The pattern repeats across sectors. Women dominate Chief HR Officer roles (44.1%) but remain scarce among presidents of the board (3.2%) and general directors in both public and private organizations. The phenomenon, widely referred to in Italian policy discourse as the "soffitto di cristallo" (glass ceiling), reflects occupational segregation: women cluster in lower-paid, lower-status positions, while men disproportionately ascend to decision-making posts.

An Impoverished Society

Mattarella concluded with a practical argument: "Until all women are able to emerge, Italian society as a whole will remain impoverished."

It's a pragmatic observation gaining traction among policymakers. The European Union's Pay Transparency Directive, adopted in 2023, enters enforcement in 2026. By June 7, 2027, companies with at least 150 employees must file their first gender pay gap reports using 2026 salary data. Italy's government has already drafted preliminary legislation to transpose the directive into national law, announced in January 2026. Firms that reveal unjustified disparities will face corrective action—and potential penalties.

Meanwhile, corporate Italy has made incremental progress in board representation.
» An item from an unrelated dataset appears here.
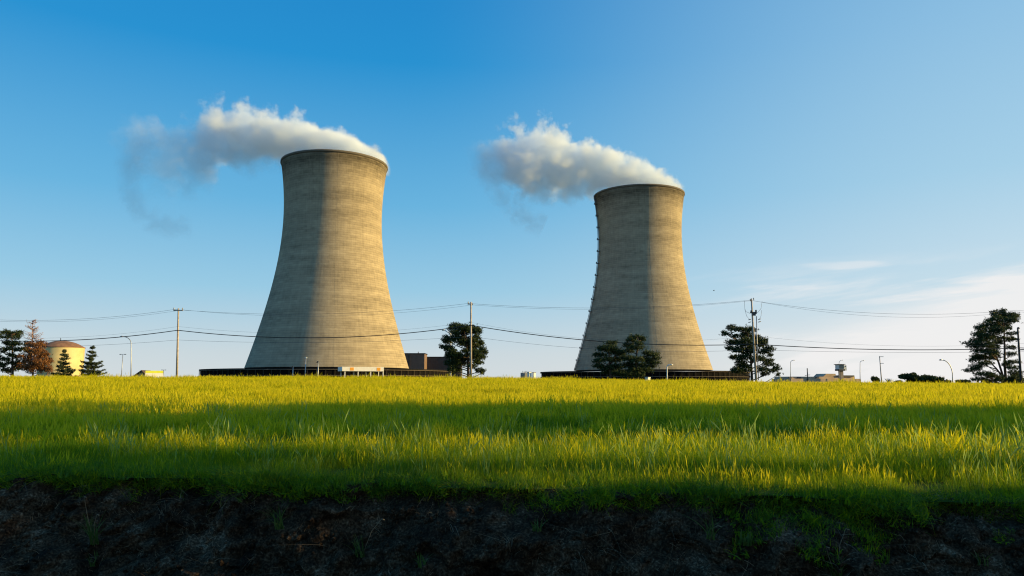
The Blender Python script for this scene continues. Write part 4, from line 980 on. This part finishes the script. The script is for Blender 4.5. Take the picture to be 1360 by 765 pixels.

As of 2024, women hold 43% of seats on the boards of listed companies, surpassing both the EU average and the 40% minimum target set by the EU's Gender Balance Directive for non-executive directors by mid-2026. But board seats, critics note, do not automatically translate into operational authority or executive pay equity.

A Rare Spotlight

Laura Mattarella's decision to speak on camera—twice in three months, following a December interview with Vogue Italia—represents a departure from the low profile she has maintained since 2015. The Quirinal Palace, seat of the Italian Presidency, does not grant the president's family formal political power, but their symbolic weight is considerable. Her intervention on Women's Day signals a willingness to lend that symbolic capital to a cause that, by her own accounting, remains unfinished.

Her words carry particular resonance in a country where part-time work disproportionately affects women (often involuntarily), where career interruptions for childcare are almost exclusively female, and where the path from university degree to corner office remains statistically far smoother for men. The INPS 2024 employment report found that among university graduates, the gender pay gap reaches 16.6%—more than triple the national hourly average—suggesting that education alone cannot overcome structural bias.

What remains uncertain is whether Mattarella's public intervention will accelerate policy changes and cultural shifts, or whether it will serve primarily as documentation of ongoing inequality. The answer will depend on choices made across Italian society—in boardrooms, ministries, educational institutions, and households—far beyond the Quirinal's walls.